Erika M. Kitzmiller
Teachers College
Columbia University
Describe your current research. What about it drew your interest?
My scholarship examines the historical processes and current reform efforts that have contributed to and challenged inequalities in present-day urban spaces. My work leverages quantitative and qualitative data to understand the intersections of educational policy and the lives of teachers, students, and families.
My current book project, The Roots of Educational Inequality, traces the transformation of public secondary education in urban America over the course of the twentieth century. By arguing that the roots of educational inequality were embedded in the founding of American high schools in the 1910s and 1920s, this work directly challenges conventional declension narratives that hinge the challenges of urban schools on postwar white flight and failed desegregation policies.
I became interested in this work when I began teaching middle school at Wayland Middle School and became an activist in Philadelphia. I was fortunate to be able to meld my interests as an activist, scholar, and educator into this research agenda.
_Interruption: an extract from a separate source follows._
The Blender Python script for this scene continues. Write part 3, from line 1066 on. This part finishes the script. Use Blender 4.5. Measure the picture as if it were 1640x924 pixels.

Describe what you are currently teaching. How does your teaching relate to your scholarship?
I am currently teaching an educational foundations course and an elective, Education in the Age of Trump, based on the Trump 2.0 syllabus. I feel very fortunate to be at a school of education that values historical context and teaching, and thus, I have been able to infuse my research interests into my teaching. My next project is about youth inequality, mobility, and opportunity in rural and urban America and stems from my Trump course.
What recent or forthcoming publications are you excited about, either of your own or from other scholars?
I’m very excited about two forthcoming publications that are coming out in 2018. First, Rachel Devlin’s work on gender and school segregation, Girls on the Front Line: Gender and the Battle to Desegregate Public Schools in the United States, 1945-1968. Second, I’m eager to read Keisha Blain’s upcoming book, Set the World on Fire: Black Nationalist Women and Global Struggles for Freedom, with Penn Press. I’m also eager to follow and continue reading Jack Dougherty’s On the Line: How Schooling, Housing, and Civil Rights Shaped Hartford and its Suburbs, which is an open access book in-progress with collaborators, including MAGIC (the Map and Geographic Information Center at University of Connecticut Libraries), with support from the National Endowment for the Humanities.
What advice do you have for young scholars preparing themselves for a career related to urban history or urban studies?
Remember what brought you to graduate school, stick to your passions, and find mentors to push and cultivate you. I left my middle school classroom reluctantly. I loved teaching, but also knew that I wanted to give myself time to really understand the history of education and the challenges that urban schools face today with experts who had studied this for decades. I was fortunate to have a wonderful mentor and dissertation advisor, Michael Katz, and a terrific committee with Tom Sugrue, Kathleen Brown, and Stanton E.F. Wortham. I am the scholar I am today because of what my middle school students taught me, because I stuck to what I was passionate about, and because I had a great team of advisors who pushed me as a scholar and teacher.
Your website is beautiful and makes excellent use of photographs to illustrate your work in the classroom and as a researcher. Does photography play a significant role in your research methodology? And do you have any advice for UHA members who want to incorporate photography into their work?
My commitment to visual work stems from conversations I had with individuals who did not always believe the challenges and inequities that I had witnessed in urban schools. I began taking photographs to show people what I had seen. To show them the inequities in our urban schools. Second, it was about access. I wanted people who do not enjoy reading or who have a hard time accessing academic prose to be able to learn from and contribute to my research agenda.
In Philadelphia, I took several photography classes and worked with a documentary film maker, Amit Das, as a graduate student at Penn. What Amit taught me is simple: pick up a camera and just try. You will make mistakes and you will learn from them. In the past, photography has not played a significant role in my work, but in my dissertation I filmed my oral history interviews because I wanted people to be able to experience what I was experiencing—to see and hear from individuals who either experienced or challenged racism in their schools and communities. And now, today, I am beginning to incorporate photography and film more in my work to expand access and open people to the humanity that history offers.